>> BEGIN Data

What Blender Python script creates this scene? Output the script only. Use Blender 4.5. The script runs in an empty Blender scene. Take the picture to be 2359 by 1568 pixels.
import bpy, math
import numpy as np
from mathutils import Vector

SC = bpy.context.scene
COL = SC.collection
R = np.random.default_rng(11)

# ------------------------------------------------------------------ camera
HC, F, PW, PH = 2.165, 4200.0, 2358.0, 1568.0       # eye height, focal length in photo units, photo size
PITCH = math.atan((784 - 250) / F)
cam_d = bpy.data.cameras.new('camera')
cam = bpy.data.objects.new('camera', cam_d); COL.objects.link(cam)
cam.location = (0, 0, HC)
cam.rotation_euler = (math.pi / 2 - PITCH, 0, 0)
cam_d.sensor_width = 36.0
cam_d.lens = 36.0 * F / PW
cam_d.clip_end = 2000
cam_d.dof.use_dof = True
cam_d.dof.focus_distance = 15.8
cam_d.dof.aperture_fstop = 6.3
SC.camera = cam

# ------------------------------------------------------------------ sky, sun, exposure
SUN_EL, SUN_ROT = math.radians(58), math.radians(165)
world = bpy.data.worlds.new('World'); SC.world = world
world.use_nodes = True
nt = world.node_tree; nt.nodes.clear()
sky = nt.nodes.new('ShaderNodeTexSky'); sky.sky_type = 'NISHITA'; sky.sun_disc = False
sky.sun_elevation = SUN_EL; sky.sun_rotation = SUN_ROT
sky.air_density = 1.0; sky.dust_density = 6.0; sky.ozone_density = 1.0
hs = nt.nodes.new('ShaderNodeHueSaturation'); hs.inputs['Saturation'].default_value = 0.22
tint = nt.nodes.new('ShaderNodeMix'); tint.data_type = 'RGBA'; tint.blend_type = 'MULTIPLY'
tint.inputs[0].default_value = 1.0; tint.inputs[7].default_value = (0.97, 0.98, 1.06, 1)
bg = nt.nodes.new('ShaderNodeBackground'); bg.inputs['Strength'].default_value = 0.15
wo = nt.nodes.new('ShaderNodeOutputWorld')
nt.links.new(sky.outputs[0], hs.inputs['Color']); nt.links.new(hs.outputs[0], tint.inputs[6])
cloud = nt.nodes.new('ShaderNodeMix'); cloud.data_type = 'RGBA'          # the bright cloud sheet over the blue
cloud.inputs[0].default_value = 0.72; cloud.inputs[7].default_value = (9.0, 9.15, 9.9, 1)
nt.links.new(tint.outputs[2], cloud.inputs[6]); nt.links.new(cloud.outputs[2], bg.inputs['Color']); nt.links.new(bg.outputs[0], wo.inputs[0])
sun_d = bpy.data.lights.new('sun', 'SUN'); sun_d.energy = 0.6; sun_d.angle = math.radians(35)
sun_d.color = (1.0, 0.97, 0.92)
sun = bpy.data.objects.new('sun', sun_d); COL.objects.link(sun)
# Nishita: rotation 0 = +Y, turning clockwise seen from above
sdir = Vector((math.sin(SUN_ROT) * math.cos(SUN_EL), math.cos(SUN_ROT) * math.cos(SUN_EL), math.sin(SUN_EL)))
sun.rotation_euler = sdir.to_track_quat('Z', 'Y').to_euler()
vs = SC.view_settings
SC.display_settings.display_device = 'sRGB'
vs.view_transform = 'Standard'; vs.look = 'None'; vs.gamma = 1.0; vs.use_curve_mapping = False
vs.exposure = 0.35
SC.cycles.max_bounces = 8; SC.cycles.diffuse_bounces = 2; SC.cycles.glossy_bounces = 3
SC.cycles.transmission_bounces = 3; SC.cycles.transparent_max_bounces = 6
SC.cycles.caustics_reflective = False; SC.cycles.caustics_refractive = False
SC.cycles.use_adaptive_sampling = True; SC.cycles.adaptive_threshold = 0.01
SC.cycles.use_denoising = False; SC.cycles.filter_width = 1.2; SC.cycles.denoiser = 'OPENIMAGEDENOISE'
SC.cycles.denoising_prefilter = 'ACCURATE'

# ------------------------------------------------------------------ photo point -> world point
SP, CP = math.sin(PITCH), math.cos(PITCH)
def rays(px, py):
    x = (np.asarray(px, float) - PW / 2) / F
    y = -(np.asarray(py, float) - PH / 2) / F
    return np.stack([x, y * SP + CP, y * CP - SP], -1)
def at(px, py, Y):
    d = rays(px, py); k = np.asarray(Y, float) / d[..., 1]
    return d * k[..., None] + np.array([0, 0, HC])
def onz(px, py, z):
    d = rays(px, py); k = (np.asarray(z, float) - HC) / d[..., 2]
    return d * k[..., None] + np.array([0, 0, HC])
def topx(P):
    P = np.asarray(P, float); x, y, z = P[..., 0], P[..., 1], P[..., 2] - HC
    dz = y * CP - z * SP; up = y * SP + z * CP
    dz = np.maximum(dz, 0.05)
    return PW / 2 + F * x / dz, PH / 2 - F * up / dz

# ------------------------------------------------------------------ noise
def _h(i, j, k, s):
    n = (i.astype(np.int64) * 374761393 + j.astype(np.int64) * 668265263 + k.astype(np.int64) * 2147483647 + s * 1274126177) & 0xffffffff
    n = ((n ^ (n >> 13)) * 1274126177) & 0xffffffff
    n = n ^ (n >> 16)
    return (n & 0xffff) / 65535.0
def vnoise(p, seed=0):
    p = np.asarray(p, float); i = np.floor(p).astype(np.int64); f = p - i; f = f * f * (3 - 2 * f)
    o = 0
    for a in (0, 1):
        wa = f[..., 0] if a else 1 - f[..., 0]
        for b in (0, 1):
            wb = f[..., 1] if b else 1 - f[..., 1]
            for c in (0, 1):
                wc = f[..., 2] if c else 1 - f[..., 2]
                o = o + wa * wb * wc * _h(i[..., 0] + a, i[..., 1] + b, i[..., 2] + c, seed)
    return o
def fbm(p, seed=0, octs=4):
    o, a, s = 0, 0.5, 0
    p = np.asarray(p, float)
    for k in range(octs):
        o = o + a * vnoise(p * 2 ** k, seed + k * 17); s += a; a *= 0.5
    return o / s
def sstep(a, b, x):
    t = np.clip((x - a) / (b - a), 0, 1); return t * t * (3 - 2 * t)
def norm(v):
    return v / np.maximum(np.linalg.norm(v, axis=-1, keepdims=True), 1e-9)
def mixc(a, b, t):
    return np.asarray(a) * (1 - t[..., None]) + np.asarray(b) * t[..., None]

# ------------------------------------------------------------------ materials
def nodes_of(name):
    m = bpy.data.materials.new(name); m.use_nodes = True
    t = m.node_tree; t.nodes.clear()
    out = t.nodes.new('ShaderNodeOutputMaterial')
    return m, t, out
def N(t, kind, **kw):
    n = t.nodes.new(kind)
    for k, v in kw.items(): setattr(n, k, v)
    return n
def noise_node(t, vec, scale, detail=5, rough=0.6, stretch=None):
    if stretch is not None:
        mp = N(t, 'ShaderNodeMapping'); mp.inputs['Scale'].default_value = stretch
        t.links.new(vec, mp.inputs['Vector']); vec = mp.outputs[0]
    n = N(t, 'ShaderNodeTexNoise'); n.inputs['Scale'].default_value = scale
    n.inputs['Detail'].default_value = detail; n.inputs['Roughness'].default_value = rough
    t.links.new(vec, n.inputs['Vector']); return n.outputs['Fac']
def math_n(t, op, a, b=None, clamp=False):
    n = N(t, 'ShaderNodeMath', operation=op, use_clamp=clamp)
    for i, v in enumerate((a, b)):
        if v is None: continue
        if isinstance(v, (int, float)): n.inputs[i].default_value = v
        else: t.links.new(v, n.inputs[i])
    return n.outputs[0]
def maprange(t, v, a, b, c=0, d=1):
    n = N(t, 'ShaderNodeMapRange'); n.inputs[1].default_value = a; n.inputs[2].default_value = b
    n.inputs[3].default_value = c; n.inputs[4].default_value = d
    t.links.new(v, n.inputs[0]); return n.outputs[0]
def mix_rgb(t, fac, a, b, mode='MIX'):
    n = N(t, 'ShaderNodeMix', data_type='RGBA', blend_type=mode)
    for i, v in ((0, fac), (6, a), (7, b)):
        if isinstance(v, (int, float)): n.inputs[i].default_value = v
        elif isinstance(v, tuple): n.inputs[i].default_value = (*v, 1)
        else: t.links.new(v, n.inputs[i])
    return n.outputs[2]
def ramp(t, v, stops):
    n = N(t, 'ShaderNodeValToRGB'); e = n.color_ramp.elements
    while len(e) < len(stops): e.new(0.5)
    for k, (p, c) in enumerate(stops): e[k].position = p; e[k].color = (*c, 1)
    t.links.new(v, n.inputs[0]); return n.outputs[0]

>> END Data

### Prompt
From the first line of the listing above to the line with "SC.camera = cam", please transcribe each line exactly, both ends included, and nothing beyond that.

### Response to the exercise
What Blender Python script creates this scene? Output the script only. Use Blender 4.5. The script runs in an empty Blender scene. Take the picture to be 2359 by 1568 pixels.
import bpy, math
import numpy as np
from mathutils import Vector

SC = bpy.context.scene
COL = SC.collection
R = np.random.default_rng(11)

# ------------------------------------------------------------------ camera
HC, F, PW, PH = 2.165, 4200.0, 2358.0, 1568.0       # eye height, focal length in photo units, photo size
PITCH = math.atan((784 - 250) / F)
cam_d = bpy.data.cameras.new('camera')
cam = bpy.data.objects.new('camera', cam_d); COL.objects.link(cam)
cam.location = (0, 0, HC)
cam.rotation_euler = (math.pi / 2 - PITCH, 0, 0)
cam_d.sensor_width = 36.0
cam_d.lens = 36.0 * F / PW
cam_d.clip_end = 2000
cam_d.dof.use_dof = True
cam_d.dof.focus_distance = 15.8
cam_d.dof.aperture_fstop = 6.3
SC.camera = cam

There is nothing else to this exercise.